>> Start RECORDS FOR PROCESSING
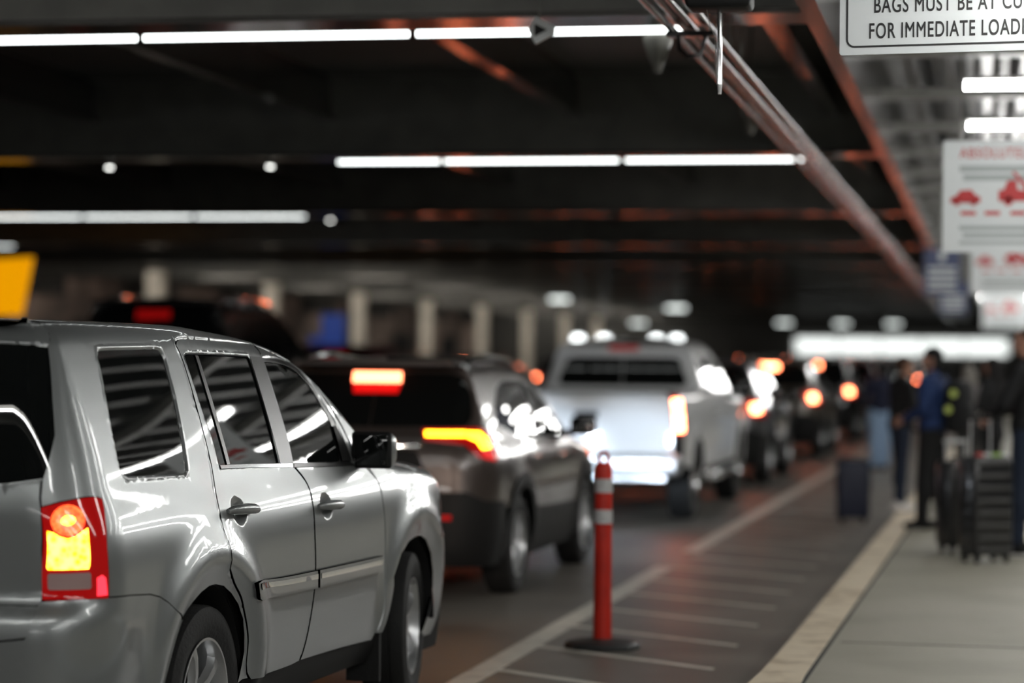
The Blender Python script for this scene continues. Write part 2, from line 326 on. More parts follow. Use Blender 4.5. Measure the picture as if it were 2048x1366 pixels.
def patch(mb, S, poly, holes=(), off=0., sp=.05, sides='R', skirt=.012, roll=None, extra=(), dents=()):
    """one panel cut from the body surface; poly and holes are (u, v) outlines; roll = (width, depth) turns the panel inwards round its holes"""
    loops = [dense(poly, sp)] + [dense(h, sp*.7) for h in holes]
    pts = []; edges = []
    for L in loops:
        o = len(pts); pts += L; edges += [(o+i, o+(i+1) % len(L)) for i in range(len(L))]
    nb = len(pts)
    us = [p[0] for p in loops[0]]; vs = [p[1] for p in loops[0]]
    u = min(us)+sp*.5; row = 0
    cand = list(extra)
    while u < max(us):
        v = min(vs)+sp*(.5 if row % 2 else .9)
        while v < max(vs): cand.append((u, v)); v += sp
        u += sp*.9; row += 1
    if roll:
        for h in holes:
            for k in (.25, .5, .75, 1.0, 1.3):
                for i, a in enumerate(dense(h, sp*.7)):
                    L = dense(h, sp*.7); b = L[(i+1) % len(L)]; z = L[i-1]
                    nx, ny = b[1]-z[1], -(b[0]-z[0]); l = math.hypot(nx, ny) or 1
                    for sg in (1, -1):
                        q = (a[0]+sg*nx/l*roll[0]*k, a[1]+sg*ny/l*roll[0]*k)
                        if not inside(q, h): cand.append(q)
    for (cu, cv, ru, rv, dp) in dents:
        for k in (.2, .4, .6, .8, .92, 1.0, 1.08): cand += [(cu+ru*k*math.cos(PI*i/12), cv+rv*k*math.sin(PI*i/12)) for i in range(24)]
    keep = []
    for p in cand:
        if inside(p, poly) and not any(inside(p, h) for h in holes):
            lim = .004 if roll else sp*.35
            if dents and any(abs(p[0]-d[0]) < d[2]*1.1 and abs(p[1]-d[1]) < d[3]*1.1 for d in dents): lim = .004
            if all(seg_dist(p, L) > lim for L in [poly]+list(holes)): keep.append(p)
    pts += keep
    vo, eo, fo, *_ = delaunay_2d_cdt([Vector(p) for p in pts], edges, [], 0, 1e-5)
    vo = [(q[0], q[1]) for q in vo]; tris = []
    for f in fo:
        c = (sum(vo[i][0] for i in f)/len(f), sum(vo[i][1] for i in f)/len(f))
        if inside(c, loops[0]) and not any(inside(c, h) for h in loops[1:]): tris.append(tuple(f))
    def o_(p):
        o = off
        for (cu, cv, ru, rv, dp) in dents:
            r = ((p[0]-cu)/ru)**2+((p[1]-cv)/rv)**2
            if r < 1: return off - dp*(1-r)**1.2
        if not roll: return off
        d = min(seg_dist(p, h) for h in holes)
        if d > roll[0]: return off
        t = 1-d/roll[0]
        return off - roll[1]*t**3 + roll[1]*.35*math.sin(math.pi*min(1, d/roll[0]))
    P3 = []; N3 = []
    for p in vo:
        o = o_(p); n = S.N(*p); q = S.P(*p)
        P3.append([q[i]+n[i]*o for i in range(3)])
        if (roll and min(seg_dist(p, h) for h in holes) <= roll[0]) or any(((p[0]-d[0])/d[2])**2+((p[1]-d[1])/d[3])**2 < 1 for d in dents):
            h_ = .0015; T = []
            for du, dv in ((h_, 0), (0, h_)):
                qq = []
                for sg in (1, -1):
                    z = (p[0]+sg*du, p[1]+sg*dv); nn = S.N(*z); pp = S.P(*z); oo = o_(z); qq.append([pp[i]+nn[i]*oo for i in range(3)])
                T.append([qq[0][i]-qq[1][i] for i in range(3)])
            tu, tv = T; n2 = [tv[1]*tu[2]-tv[2]*tu[1], tv[2]*tu[0]-tv[0]*tu[2], tv[0]*tu[1]-tv[1]*tu[0]]
            l = math.sqrt(sum(a*a for a in n2)) or 1; n = [a/l for a in n2]
        N3.append(n)
    border = {}
    for t in tris:
        for i in range(3):
            e = (t[i], t[(i+1) % 3]); k = tuple(sorted(e))
            border.setdefault(k, []).append((*e, t[(i+2) % 3]))
    bl = [e[0] for e in border.values() if len(e) == 1]
    for sd in ((1,) if sides == 'R' else (-1,) if sides == 'L' else (1, -1)):
        V = [(sd*p[1], p[0], p[2]) for p in P3]; NN = [(sd*n[1], n[0], n[2]) for n in N3]; F = []
        for t in tris:
            a, b, c = (Vector(V[i]) for i in t); g = (b-a).cross(c-a); s_ = sum((Vector(NN[i]) for i in t), Vector())
            F.append(t if g.dot(s_) >= 0 else (t[0], t[2], t[1]))
        mb.add(V, F, NN)
        if skirt:
            for (i, j, k3) in bl:
                a, b = Vector(V[i]), Vector(V[j]); na, nb2 = Vector(NN[i]), Vector(NN[j])
                c, d = b - nb2*skirt, a - na*skirt; g = (b-a).cross(na)
                if g.length < 1e-9: continue
                g.normalize()
                if g.dot((a+b)/2-Vector(V[k3])) < 0: g = -g
                mb.add([a, b, c, d], [(0, 1, 2, 3)], [g]*4)
    return mb
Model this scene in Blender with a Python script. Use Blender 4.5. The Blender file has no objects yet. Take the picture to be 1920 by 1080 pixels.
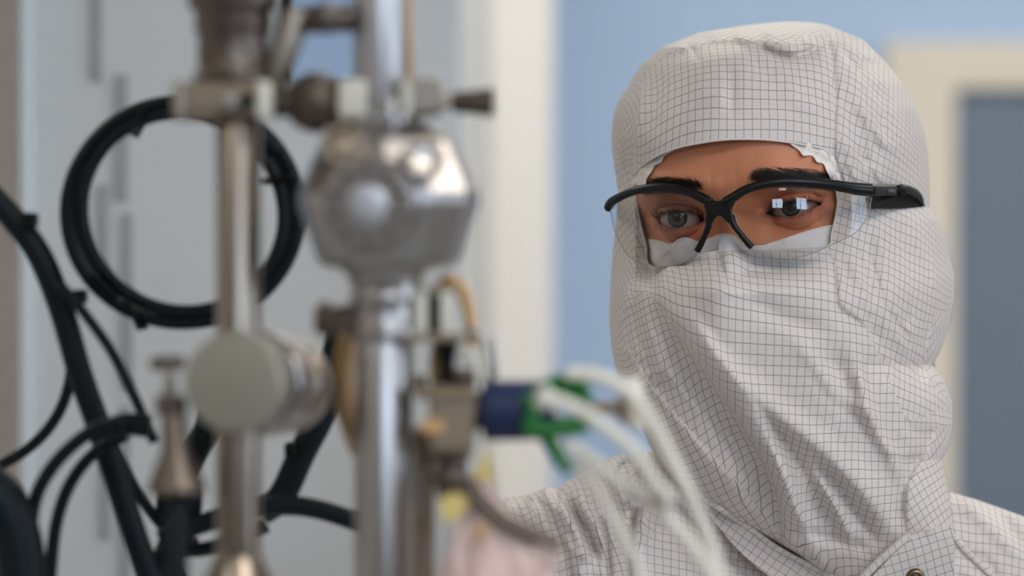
import bpy, bmesh, math, random
import numpy as np
from mathutils import Vector, Matrix, Euler

random.seed(7)
RNG = np.random.default_rng(11)
PI = math.pi
COL = bpy.context.scene.collection

# ------------------------------------------------------------------ camera
K = 0.36 / 1920          # metres per pixel per metre of distance (100 mm lens, 36 mm sensor)
CZ = 1.60                # camera height
YF = 1.55                # distance to the eyes
cam = bpy.data.objects.new('camera', bpy.data.cameras.new('camera'))
COL.objects.link(cam)
cam.location = (0, 0, CZ)
cam.rotation_euler = (PI / 2, 0, 0)
cam.data.lens = 100
cam.data.sensor_width = 36
cam.data.clip_start = 0.05
cam.data.dof.use_dof = True
cam.data.dof.focus_distance = 1.525
cam.data.dof.aperture_fstop = 3.9
bpy.context.scene.camera = cam

# ------------------------------------------------------------------ world, exposure
sc = bpy.context.scene
sc.view_settings.view_transform = 'Standard'
sc.view_settings.look = 'None'
sc.view_settings.gamma = 1
sc.view_settings.exposure = 0.50
sc.view_settings.use_curve_mapping = False
sc.cycles.max_bounces = 8
sc.cycles.transparent_max_bounces = 16
sc.cycles.caustics_reflective = False
sc.cycles.caustics_refractive = False
sc.cycles.sample_clamp_indirect = 4
w = bpy.data.worlds.new('world')
sc.world = w
w.use_nodes = True
w.node_tree.nodes['Background'].inputs[0].default_value = (0.80, 0.88, 1.0, 1)
w.node_tree.nodes['Background'].inputs[1].default_value = 0.3


def area_light(name, loc, rot, sx, sy, power, color=(1, 1, 1)):
    l = bpy.data.lights.new(name, 'AREA')
    l.shape = 'RECTANGLE'
    l.size, l.size_y = sx, sy
    l.energy = power
    l.color = color
    o = bpy.data.objects.new(name, l)
    COL.objects.link(o)
    o.location = loc
    o.rotation_euler = rot
    return o


# ------------------------------------------------------------------ colour and materials
def lin(c):
    return tuple(((v / 255) / 12.92 if v / 255 <= 0.04045 else ((v / 255 + 0.055) / 1.055) ** 2.4) for v in c) + (1,)


def new_mat(name):
    m = bpy.data.materials.new(name)
    m.use_nodes = True
    nt = m.node_tree
    return m, nt, nt.nodes['Principled BSDF']


def mat(name, rgb, rough=0.5, metal=0.0, *args, spec=0.5, **kw):
    m = mat_(name, rgb, rough, metal, *args, **kw)
    m.node_tree.nodes['Principled BSDF'].inputs['Specular IOR Level'].default_value = spec
    return m


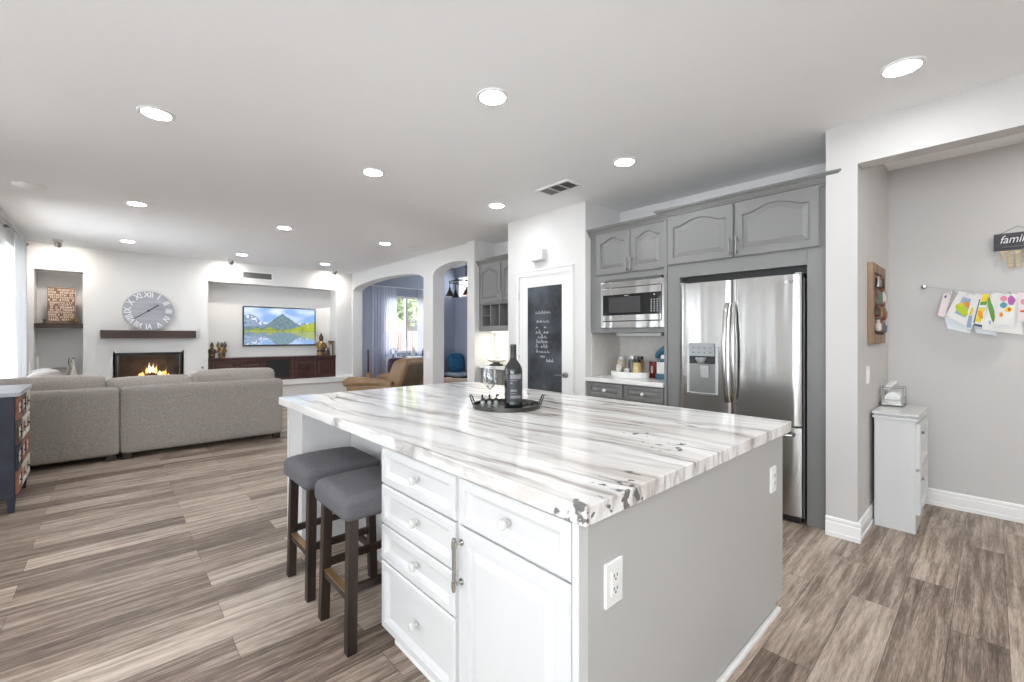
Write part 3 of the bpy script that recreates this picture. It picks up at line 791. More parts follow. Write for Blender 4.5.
make_stool('bar_stool', 'charcoal saddle stool next to the drawers, nearer one of the two', 0.915, 1.99)
make_stool('bar_stool', 'charcoal saddle stool beside the white support column, farther one of the two', 0.915, 2.50)

# ------------------------------------------------------------------ tray on the island
TZ = 0.92
tx, ty = 1.745, 1.955
t = thing('serving_tray', 'round black metal tray with two wire handles on the marble slab', 'tray', (tx, ty, TZ))
MB().lathe([(0.02, 0.004), (0.195, 0.004), (0.198, 0.024), (0.203, 0.024), (0.203, 0.002), (0.19, 0.0), (0.02, 0.0)], (tx, ty, TZ), 48).build('tray_pan', TRAYM, t, smooth=True)
dirv = Vector((0.738, -0.6745, 0)); fwd = Vector((0.6745, 0.738, 0)); cz = Vector((tx, ty, TZ))
for s_ in (-1, 1):
    b = cz + dirv * s_ * 0.198 + Vector((0, 0, .022))
    MB().tube([b - fwd * .05, b - fwd * .045 + dirv * s_ * .015 + Vector((0, 0, .04)), b - fwd * .03 + dirv * s_ * .022 + Vector((0, 0, .05)), b + fwd * .03 + dirv * s_ * .022 + Vector((0, 0, .05)), b + fwd * .045 + dirv * s_ * .015 + Vector((0, 0, .04)), b + fwd * .05], 0.004, 8).build('wire_handle', BLACK, t, smooth=True)
def P(a, b): return tuple(cz + dirv * a + fwd * b)
bx, by, _ = P(0.038, -0.085)
t = thing('wine_bottle', 'large dark magnum wine bottle standing on the black tray', 'bottle', (bx, by, TZ + .004))
BZ = TZ + .004
MB().lathe([(0.02, 0.004), (0.047, 0.0), (0.0525, 0.006), (0.0525, 0.218), (0.050, 0.236), (0.040, 0.256), (0.026, 0.274), (0.0185, 0.288), (0.0170, 0.30), (0.0168, 0.352)], (bx, by, BZ), 32).build('bottle_body', BOTTLE, t, smooth=True)
MB().lathe([(0.0178, 0.290), (0.0175, 0.350), (0.0185, 0.352), (0.0185, 0.368), (0.0165, 0.372)], (bx, by, BZ), 24).build('foil_capsule', FOIL, t, smooth=True)
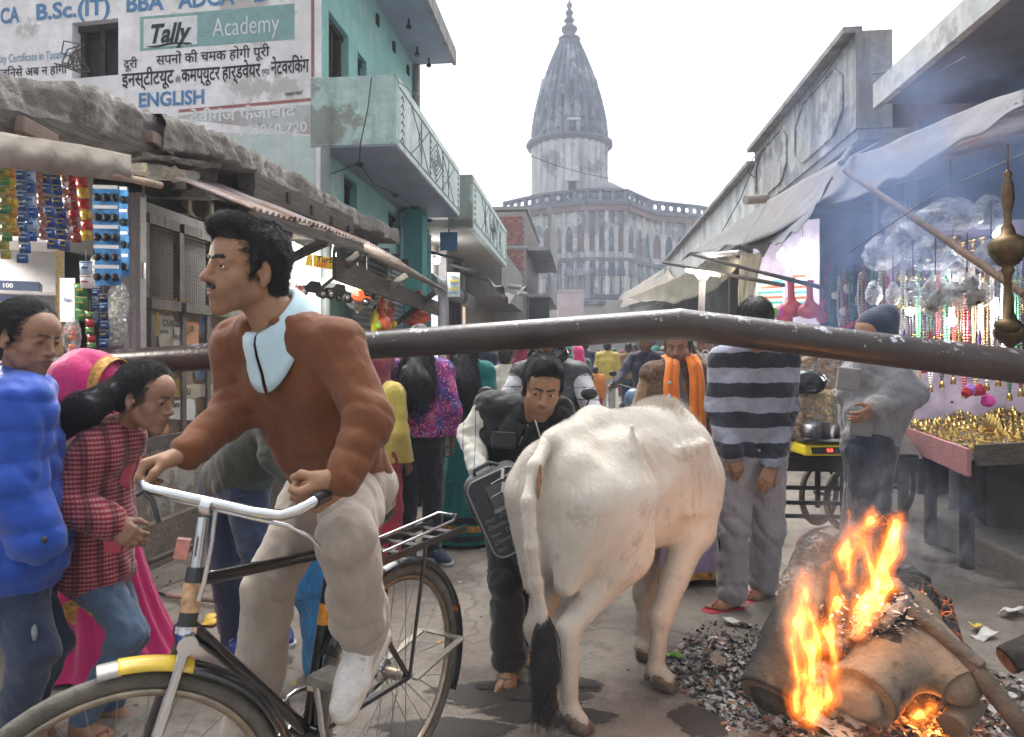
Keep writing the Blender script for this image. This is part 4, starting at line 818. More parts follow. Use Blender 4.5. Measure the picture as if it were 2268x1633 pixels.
>> End RECORDS FOR PROCESSING
**EXERCISE DETAILS**
Skip every picture. Repeat the lines from the one with "Model this scene" through the one with "COL = bpy.context.scene.collection", both ends included.

**REPLY TO THE TASK**
Model this scene in Blender with a Python script. Use Blender 4.5. The Blender file has no objects yet. Take the picture to be 1920 by 1080 pixels.
import bpy, bmesh, math, random
import numpy as np
from mathutils import Vector, Matrix, Euler

random.seed(7)
RNG = np.random.default_rng(11)
PI = math.pi
COL = bpy.context.scene.collection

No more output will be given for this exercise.